C2 Quick Integration Question:

Hey do you still need help on it?


Posted from TSR Mobile

Yes please

I've drawn a box around the part I need help on..

when y = 1 what is x and when y = 8 what is x? Does that give you any clues?

Using the picture of the graph above, draw the area you found in part (a).

Add this area to a 1 by 8 rectangle, and compare this area to the one you need to find. What must you now do to get the correct area?

I need to minus the area under 1.. but how do I do that?

When y=1, x=0

and when y=8, x=0

So could you integrate the curve and then minus... I really don't know :/

You effectively said it in your answer. Take off the rectangle of area 1 by 2. This should hopefully yield the correct answer.

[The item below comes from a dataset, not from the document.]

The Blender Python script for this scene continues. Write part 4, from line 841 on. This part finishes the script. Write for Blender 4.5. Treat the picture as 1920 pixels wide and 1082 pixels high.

No, I don't think so. When y =1 x^3 = 8 does it not. Have another look and see if you see anything now.

But the picture itself is showing y=8 and y=1 on the y axis..

I don't see how the area under 1 is the shape of a rectangle.. I mean it's right side is curved not straight...

But the picture itself is showing y=8 and y=1 on the y axis..

So you've integrated in part a) and that has given you the area under the curve between those two limits. Yes?

But the area it's asking for is that little bit PLUS the rectangle to the left (and you know how to calculate that as you have the length and the width. And then there's a bit at the bottom that's not needed so find that area and do a subtraction.

I hope I've explained this properly. I haven't got the picture in front of me at the same time as this reply. I'll check it and if you come back to me I'll know I need to explain better.

I'm posting a diagram that might help you.

Ah thank you, that really helped me to understand! But how did you find out the 2 on the xaxis?